Il report

Nel 2035, in Bergamasca, ci saranno quasi 29 mila lavoratori in meno (ed è un bel problema)

I dati della Cgia di Mestre indicano che nemmeno politiche a favore della natalità e immigrazione potranno invertire la tendenza

Nel 2035, in Bergamasca, ci saranno quasi 29 mila lavoratori in meno (ed è un bel problema)
Pubblicato:

Il calo delle nascite e l'aumento dei pensionati è un problema ormai evidente in Italia, a cui nemmeno la provincia di Bergamo, com'è noto, fa eccezione. Quello che forse non era chiaro, fino a ora, era l'entità della questione, di cui invece adesso si hanno cifre precise.

Sulla base dei dati elaborati dalla Cgia di Mestre e riportati da NewsPrima, infatti, nel giro di dieci anni gli occupati sul nostro territorio passeranno dai 719.078 del 2025 ai 690.152 previsti per il 2035, con quindi 28.926 lavoratori in meno, pari al -3,9 per cento.

Le cifre in Italia

Il tutto a fronte di una previsione in Italia di un totale di quasi tre milioni di occupati in meno (2.908.000) entro un decennio, con un tasso di disoccupazione arrivato al 6 per cento a marzo di quest'anno, dovuto a diversi fattori ma che certo non aiuta.

All’inizio del 2025, questa fascia demografica contava 37,3 milioni di persone, ma si prevede che la platea nel 2035 scenderà a 34,4 milioni (-7,8 per cento).

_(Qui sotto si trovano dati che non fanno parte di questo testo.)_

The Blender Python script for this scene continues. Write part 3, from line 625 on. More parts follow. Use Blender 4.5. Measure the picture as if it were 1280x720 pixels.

In Lombardia, invece, si dovrebbe passare dagli attuali 6.433.550 lavoratori ai 6.243.842 del 2023, ovvero 189.708 in meno, pari al -2,9 per cento.

A vantaggio di grandi aziende e banche

Chi spera in un’inversione del trend demografico rischia di rimanere deluso, poiché - secondo lo studio - non esistono misure efficaci in grado di modificare questa tendenza in tempi ragionevolmente brevi. Inoltre, nemmeno il ricorso alla manodopera straniera potrà risolvere completamente la situazione. Di conseguenza, ci si dovrà preparare a un progressivo rallentamento del Pil.

Va inoltre considerato che una società con una popolazione sempre più anziana e meno giovane, per forza di cose, dovrà affrontare un aumento rilevante della spesa previdenziale, sanitaria e assistenziale, con implicazioni molto negative anche sui conti pubblici.

A rimanere penalizzate saranno soprattutto le piccole e medie imprese, mentre le grandi società, in grado di offrire più garanzie ai propri dipendenti, ne risulteranno avvantaggiate. Così come le banche, dato che gli anziani tendono a risparmiare maggiormente e quindi a tenere più soldi negli istituti.